The importance of international cooperation is increasing as ever, in the aftermath of the global financial crises in the 2000s, he stressed.

“Global links have become a vital channel through which not only products but also ideas, knowledge, and innovation are exchanged and disseminated. To prevent the recent trade tensions from damaging this channel, the global community needs to resolve them as soon as possible,” he said.

The remarks come amid apparent signs of slowdown in the growth of such links, compounded further by the escalating trade feud between the U.S. and China.

“Since the Global Financial Crisis, global value chains have weakened a bit, and cross-border bank lending has also been on a downward trend in the post-crisis period. If global links remain weak or weaken further, international specialization and the dispersion of technology could shrink, which could result in a huge adjustment cost for the global economy,” he noted.

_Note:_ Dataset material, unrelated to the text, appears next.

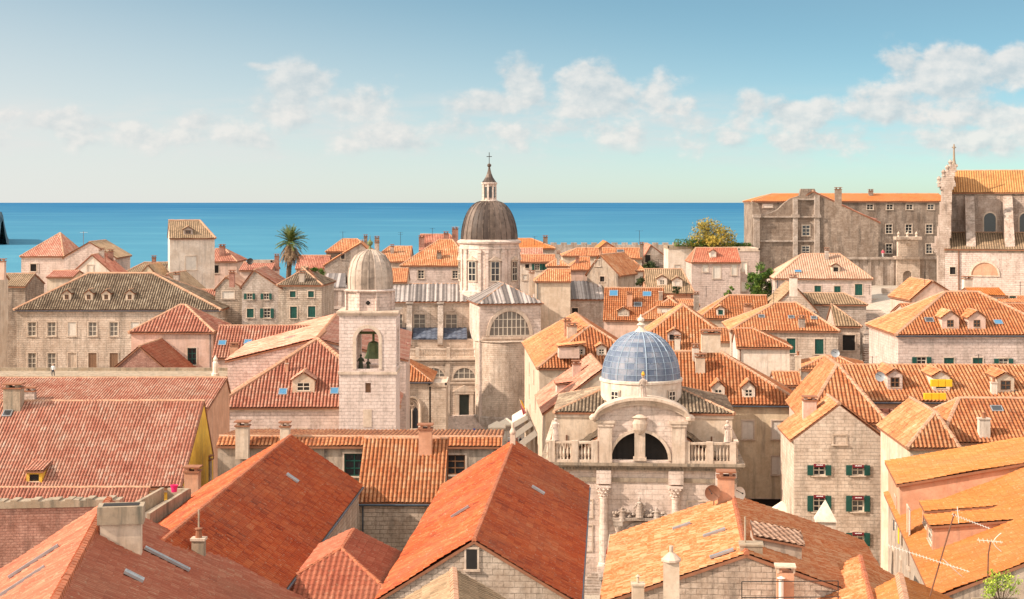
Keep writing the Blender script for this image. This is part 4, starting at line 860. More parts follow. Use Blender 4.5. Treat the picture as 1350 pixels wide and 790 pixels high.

Therefore, both advanced and emerging economies should share their views on global economic conditions, and work to coordinate policy through the G20 and other international forums, he added.

“Pooling our collective wisdom, we must strive to promote global links in a fairer, safer and more inclusive manner,” he said.

Meanwhile, Lee also recognized the growing need to strengthen social safety nets for those left behind and improve labor market systems, while remaining cautious that this does not undermine growth and development.

“We need to facilitate the smoother relocation of workers in areas of comparative disadvantage to more competitive fields. We have to foster fair competition and creative innovation so that we can maintain a business environment that continues to nurture new winners,” he added.